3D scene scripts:

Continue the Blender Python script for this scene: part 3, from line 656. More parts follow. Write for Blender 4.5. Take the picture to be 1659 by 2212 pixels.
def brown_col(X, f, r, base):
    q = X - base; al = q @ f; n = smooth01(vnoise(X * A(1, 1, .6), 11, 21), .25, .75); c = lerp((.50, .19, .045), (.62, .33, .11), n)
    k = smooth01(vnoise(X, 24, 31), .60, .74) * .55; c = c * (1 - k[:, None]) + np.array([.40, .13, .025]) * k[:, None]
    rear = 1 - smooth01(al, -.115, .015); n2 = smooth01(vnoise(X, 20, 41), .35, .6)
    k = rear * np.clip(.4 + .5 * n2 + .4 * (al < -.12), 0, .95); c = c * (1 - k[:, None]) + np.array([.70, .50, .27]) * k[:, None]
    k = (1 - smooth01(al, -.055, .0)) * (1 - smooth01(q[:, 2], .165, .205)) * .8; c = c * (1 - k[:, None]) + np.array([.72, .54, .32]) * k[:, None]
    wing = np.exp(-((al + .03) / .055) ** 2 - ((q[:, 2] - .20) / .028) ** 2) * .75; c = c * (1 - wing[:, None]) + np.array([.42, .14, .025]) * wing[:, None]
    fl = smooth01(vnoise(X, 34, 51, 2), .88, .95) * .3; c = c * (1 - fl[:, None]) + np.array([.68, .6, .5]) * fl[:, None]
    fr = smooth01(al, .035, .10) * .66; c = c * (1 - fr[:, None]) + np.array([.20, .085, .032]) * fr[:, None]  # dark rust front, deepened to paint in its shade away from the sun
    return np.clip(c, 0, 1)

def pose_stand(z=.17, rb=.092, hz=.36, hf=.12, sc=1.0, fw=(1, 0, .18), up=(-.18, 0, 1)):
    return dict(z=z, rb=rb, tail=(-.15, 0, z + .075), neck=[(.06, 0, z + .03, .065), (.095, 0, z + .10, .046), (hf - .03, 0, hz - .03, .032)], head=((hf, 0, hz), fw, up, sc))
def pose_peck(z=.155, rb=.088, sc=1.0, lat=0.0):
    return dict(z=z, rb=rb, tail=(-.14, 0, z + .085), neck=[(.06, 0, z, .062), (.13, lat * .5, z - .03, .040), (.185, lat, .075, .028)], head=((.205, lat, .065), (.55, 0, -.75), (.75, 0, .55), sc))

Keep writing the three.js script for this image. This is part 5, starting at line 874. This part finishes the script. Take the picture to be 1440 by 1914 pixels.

> **EXERCISE DETAILS**: Repeat all entries. Match them exactly.

> **SOLUTION TO THE EXERCISE**:
Continue the Blender Python script for this scene: part 3, from line 656. More parts follow. Write for Blender 4.5. Take the picture to be 1659 by 2212 pixels.
def brown_col(X, f, r, base):
    q = X - base; al = q @ f; n = smooth01(vnoise(X * A(1, 1, .6), 11, 21), .25, .75); c = lerp((.50, .19, .045), (.62, .33, .11), n)
    k = smooth01(vnoise(X, 24, 31), .60, .74) * .55; c = c * (1 - k[:, None]) + np.array([.40, .13, .025]) * k[:, None]
    rear = 1 - smooth01(al, -.115, .015); n2 = smooth01(vnoise(X, 20, 41), .35, .6)
    k = rear * np.clip(.4 + .5 * n2 + .4 * (al < -.12), 0, .95); c = c * (1 - k[:, None]) + np.array([.70, .50, .27]) * k[:, None]
    k = (1 - smooth01(al, -.055, .0)) * (1 - smooth01(q[:, 2], .165, .205)) * .8; c = c * (1 - k[:, None]) + np.array([.72, .54, .32]) * k[:, None]
    wing = np.exp(-((al + .03) / .055) ** 2 - ((q[:, 2] - .20) / .028) ** 2) * .75; c = c * (1 - wing[:, None]) + np.array([.42, .14, .025]) * wing[:, None]
    fl = smooth01(vnoise(X, 34, 51, 2), .88, .95) * .3; c = c * (1 - fl[:, None]) + np.array([.68, .6, .5]) * fl[:, None]
    fr = smooth01(al, .035, .10) * .66; c = c * (1 - fr[:, None]) + np.array([.20, .085, .032]) * fr[:, None]  # dark rust front, deepened to paint in its shade away from the sun
    return np.clip(c, 0, 1)

def pose_stand(z=.17, rb=.092, hz=.36, hf=.12, sc=1.0, fw=(1, 0, .18), up=(-.18, 0, 1)):
    return dict(z=z, rb=rb, tail=(-.15, 0, z + .075), neck=[(.06, 0, z + .03, .065), (.095, 0, z + .10, .046), (hf - .03, 0, hz - .03, .032)], head=((hf, 0, hz), fw, up, sc))
def pose_peck(z=.155, rb=.088, sc=1.0, lat=0.0):
    return dict(z=z, rb=rb, tail=(-.14, 0, z + .085), neck=[(.06, 0, z, .062), (.13, lat * .5, z - .03, .040), (.185, lat, .075, .028)], head=((.205, lat, .065), (.55, 0, -.75), (.75, 0, .55), sc))

Keep writing the three.js script for this image. This is part 5, starting at line 874. This part finishes the script. Take the picture to be 1440 by 1914 pixels.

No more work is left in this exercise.